What is required:
Go through the lines below and copy each one that holds the string "pixels".

Scripts that build scenes:
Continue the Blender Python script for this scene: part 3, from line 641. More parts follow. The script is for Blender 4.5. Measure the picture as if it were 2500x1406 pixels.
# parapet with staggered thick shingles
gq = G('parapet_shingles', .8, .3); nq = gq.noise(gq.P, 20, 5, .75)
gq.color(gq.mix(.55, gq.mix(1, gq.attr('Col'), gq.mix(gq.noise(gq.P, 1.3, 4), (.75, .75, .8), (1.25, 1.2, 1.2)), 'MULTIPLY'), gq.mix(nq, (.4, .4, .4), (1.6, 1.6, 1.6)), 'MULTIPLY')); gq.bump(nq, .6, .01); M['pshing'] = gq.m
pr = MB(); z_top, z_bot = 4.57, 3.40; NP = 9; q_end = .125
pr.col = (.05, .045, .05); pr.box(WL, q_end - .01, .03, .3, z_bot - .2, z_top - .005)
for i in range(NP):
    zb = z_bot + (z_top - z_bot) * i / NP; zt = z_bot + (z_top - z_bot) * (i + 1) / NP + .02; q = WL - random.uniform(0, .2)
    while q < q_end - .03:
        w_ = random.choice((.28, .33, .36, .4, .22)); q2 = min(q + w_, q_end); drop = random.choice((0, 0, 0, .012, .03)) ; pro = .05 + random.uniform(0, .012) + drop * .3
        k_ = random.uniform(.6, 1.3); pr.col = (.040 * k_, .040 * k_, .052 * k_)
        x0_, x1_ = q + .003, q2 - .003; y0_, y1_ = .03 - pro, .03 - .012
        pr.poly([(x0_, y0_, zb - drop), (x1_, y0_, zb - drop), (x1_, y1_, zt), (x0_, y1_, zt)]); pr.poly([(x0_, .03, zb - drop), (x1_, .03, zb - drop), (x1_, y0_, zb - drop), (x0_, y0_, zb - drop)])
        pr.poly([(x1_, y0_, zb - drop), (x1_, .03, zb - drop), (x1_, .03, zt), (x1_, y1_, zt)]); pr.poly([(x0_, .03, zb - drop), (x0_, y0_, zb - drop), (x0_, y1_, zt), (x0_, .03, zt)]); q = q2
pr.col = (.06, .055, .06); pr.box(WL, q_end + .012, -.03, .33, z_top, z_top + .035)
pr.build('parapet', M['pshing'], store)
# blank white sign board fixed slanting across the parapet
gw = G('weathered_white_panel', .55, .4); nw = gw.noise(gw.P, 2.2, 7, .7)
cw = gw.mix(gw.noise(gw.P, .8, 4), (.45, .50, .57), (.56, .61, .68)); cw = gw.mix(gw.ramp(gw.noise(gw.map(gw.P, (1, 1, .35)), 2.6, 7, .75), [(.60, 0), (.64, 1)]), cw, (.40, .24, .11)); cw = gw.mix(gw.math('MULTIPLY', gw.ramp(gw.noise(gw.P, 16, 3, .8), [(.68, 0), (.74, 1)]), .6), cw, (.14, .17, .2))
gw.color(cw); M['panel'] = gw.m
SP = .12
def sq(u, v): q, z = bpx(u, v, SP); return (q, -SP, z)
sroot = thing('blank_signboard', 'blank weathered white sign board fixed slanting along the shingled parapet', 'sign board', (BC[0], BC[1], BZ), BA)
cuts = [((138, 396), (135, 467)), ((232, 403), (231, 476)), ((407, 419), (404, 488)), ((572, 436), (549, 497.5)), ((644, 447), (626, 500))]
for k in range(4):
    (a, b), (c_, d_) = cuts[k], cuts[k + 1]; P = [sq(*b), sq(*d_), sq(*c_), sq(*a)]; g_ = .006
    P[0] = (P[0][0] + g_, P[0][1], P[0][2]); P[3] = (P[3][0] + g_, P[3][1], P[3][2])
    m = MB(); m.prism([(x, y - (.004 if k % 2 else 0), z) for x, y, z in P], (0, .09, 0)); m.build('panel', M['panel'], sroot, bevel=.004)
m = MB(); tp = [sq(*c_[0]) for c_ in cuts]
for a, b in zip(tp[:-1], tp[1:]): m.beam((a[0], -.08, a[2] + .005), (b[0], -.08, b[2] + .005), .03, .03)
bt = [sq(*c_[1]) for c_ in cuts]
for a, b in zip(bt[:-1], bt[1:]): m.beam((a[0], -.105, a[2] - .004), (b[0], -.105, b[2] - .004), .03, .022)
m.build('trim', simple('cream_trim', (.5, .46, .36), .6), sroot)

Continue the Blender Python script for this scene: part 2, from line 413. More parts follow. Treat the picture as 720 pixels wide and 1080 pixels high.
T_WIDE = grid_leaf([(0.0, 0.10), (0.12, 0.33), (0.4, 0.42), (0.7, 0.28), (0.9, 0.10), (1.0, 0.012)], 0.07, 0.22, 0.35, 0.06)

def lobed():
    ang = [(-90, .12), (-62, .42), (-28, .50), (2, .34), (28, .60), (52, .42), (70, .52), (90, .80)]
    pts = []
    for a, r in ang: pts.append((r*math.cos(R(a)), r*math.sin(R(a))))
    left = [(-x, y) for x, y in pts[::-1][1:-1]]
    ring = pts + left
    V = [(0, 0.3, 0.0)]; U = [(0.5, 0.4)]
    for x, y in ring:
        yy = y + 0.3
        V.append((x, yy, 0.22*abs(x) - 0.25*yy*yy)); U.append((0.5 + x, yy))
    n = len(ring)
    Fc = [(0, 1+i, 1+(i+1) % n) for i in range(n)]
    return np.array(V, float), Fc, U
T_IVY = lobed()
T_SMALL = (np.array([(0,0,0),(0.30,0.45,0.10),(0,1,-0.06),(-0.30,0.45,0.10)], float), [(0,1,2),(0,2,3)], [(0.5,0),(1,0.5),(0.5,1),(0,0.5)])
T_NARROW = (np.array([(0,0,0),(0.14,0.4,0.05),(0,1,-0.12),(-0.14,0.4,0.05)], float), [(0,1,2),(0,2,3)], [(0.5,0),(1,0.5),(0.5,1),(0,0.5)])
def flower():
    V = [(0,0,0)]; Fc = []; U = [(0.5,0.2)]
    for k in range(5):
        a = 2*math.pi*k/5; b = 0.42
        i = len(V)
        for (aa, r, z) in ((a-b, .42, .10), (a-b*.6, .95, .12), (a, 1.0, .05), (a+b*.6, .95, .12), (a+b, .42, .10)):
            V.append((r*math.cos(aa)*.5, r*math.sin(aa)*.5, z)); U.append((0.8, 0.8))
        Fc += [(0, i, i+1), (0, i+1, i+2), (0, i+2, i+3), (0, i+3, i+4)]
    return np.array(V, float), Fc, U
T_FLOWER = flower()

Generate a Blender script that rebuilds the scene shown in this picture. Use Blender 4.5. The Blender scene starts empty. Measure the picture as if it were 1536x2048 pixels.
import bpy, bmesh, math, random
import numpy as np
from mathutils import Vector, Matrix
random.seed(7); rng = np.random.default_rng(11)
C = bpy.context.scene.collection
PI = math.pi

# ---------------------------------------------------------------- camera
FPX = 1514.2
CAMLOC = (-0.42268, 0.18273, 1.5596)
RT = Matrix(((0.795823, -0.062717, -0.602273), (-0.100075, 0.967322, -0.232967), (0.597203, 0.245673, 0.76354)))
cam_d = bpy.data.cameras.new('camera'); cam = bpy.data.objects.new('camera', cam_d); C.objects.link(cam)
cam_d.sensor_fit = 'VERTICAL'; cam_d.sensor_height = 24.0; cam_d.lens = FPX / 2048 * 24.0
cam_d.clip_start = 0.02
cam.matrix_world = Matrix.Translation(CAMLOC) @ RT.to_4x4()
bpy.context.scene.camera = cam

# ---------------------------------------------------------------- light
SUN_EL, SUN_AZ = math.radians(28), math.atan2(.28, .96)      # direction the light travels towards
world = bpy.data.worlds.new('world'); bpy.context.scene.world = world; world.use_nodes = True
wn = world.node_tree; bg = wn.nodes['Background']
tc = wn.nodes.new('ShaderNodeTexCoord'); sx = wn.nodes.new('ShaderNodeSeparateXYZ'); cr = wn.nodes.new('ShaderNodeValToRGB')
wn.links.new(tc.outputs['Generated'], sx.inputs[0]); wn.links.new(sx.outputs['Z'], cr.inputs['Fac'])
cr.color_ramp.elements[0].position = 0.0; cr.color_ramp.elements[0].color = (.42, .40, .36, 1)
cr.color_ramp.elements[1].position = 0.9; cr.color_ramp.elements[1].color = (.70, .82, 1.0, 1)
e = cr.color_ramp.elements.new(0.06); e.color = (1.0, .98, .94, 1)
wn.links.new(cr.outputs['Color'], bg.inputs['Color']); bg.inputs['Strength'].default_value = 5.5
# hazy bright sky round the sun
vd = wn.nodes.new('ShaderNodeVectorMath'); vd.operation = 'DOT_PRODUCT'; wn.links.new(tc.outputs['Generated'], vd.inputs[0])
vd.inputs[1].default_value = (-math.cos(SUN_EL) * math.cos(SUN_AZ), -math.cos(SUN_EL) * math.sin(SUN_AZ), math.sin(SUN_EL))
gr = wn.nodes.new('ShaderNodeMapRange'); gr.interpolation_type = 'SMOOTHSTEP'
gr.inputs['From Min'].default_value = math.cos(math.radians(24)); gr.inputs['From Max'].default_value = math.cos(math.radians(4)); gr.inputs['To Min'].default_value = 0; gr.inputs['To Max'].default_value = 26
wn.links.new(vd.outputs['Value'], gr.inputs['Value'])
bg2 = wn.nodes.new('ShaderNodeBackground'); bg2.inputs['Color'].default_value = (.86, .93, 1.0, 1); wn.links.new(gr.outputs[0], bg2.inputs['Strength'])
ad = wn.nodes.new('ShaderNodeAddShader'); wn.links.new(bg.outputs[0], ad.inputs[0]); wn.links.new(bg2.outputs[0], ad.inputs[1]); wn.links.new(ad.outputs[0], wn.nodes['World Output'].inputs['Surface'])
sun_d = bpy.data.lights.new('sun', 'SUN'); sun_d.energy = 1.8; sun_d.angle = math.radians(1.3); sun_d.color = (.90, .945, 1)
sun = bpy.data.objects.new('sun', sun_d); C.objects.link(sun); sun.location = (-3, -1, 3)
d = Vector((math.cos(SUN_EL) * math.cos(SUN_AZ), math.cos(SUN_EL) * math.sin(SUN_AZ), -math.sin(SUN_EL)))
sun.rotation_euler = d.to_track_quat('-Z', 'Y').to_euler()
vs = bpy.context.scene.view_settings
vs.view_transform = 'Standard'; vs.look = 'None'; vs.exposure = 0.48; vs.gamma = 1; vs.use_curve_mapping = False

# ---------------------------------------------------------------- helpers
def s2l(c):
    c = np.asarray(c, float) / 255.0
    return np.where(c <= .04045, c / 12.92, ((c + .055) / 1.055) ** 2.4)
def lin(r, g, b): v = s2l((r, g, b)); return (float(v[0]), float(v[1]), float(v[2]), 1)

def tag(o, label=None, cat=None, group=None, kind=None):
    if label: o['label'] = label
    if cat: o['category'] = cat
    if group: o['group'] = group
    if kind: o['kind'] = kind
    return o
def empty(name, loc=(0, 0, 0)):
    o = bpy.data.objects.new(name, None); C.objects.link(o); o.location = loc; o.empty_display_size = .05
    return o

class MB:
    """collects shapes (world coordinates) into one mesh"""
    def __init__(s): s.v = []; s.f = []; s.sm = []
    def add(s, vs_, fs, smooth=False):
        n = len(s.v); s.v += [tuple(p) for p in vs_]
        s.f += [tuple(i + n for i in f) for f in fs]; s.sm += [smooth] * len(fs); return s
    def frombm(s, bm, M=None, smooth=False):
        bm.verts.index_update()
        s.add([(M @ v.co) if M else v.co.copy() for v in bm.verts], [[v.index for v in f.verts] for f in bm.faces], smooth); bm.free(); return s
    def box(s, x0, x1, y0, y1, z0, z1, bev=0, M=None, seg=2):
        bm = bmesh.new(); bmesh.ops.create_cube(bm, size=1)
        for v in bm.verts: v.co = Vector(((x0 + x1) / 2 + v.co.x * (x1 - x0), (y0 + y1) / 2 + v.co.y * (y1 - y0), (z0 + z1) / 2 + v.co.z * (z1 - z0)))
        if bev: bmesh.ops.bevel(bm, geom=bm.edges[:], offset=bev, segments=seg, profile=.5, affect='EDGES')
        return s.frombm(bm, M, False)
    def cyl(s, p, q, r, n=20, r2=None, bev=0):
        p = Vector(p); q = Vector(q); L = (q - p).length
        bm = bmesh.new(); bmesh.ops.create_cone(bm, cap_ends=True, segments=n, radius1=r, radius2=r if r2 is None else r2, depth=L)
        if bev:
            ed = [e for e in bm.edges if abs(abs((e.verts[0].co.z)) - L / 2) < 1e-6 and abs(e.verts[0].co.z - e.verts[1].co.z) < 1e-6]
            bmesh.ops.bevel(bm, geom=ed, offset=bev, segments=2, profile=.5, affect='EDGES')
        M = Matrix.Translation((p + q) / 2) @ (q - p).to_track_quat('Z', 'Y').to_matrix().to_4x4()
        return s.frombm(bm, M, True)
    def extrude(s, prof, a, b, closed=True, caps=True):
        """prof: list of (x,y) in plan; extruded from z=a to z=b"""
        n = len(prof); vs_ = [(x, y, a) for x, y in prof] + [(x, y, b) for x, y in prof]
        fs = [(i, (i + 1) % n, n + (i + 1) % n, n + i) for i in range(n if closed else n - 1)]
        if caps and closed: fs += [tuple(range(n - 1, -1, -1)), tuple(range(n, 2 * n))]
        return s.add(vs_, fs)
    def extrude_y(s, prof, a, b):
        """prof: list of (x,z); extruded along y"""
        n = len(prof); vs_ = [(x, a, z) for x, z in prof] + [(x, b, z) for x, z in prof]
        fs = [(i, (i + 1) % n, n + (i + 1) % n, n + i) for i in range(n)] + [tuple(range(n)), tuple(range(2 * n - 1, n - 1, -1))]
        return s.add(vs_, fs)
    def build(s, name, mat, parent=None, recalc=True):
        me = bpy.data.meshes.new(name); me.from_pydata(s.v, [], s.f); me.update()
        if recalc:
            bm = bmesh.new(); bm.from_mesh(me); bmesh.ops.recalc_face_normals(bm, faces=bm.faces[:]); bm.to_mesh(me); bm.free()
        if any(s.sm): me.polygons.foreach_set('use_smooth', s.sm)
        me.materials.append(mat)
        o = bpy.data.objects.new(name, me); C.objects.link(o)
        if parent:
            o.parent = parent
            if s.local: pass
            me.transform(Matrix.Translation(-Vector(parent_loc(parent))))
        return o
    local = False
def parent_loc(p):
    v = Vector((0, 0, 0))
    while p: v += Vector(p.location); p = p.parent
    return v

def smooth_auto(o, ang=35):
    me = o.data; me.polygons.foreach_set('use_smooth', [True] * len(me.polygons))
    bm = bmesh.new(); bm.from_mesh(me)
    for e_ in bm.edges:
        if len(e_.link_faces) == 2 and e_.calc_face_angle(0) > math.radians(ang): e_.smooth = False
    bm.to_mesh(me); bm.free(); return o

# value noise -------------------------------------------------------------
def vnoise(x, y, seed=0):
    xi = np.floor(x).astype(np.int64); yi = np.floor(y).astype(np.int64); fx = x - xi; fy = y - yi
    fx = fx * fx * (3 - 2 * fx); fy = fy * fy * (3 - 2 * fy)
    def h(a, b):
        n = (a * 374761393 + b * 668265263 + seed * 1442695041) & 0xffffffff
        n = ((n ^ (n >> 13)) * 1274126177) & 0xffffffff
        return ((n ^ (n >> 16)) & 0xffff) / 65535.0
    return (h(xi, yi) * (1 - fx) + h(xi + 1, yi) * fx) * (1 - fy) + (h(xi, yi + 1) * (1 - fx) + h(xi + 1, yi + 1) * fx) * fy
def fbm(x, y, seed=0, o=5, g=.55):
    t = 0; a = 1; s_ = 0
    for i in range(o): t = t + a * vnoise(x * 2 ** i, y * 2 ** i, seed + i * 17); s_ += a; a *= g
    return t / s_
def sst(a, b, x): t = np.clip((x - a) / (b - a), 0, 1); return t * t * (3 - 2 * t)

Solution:
Continue the Blender Python script for this scene: part 3, from line 641. More parts follow. The script is for Blender 4.5. Measure the picture as if it were 2500x1406 pixels.
Continue the Blender Python script for this scene: part 2, from line 413. More parts follow. Treat the picture as 720 pixels wide and 1080 pixels high.
Generate a Blender script that rebuilds the scene shown in this picture. Use Blender 4.5. The Blender scene starts empty. Measure the picture as if it were 1536x2048 pixels.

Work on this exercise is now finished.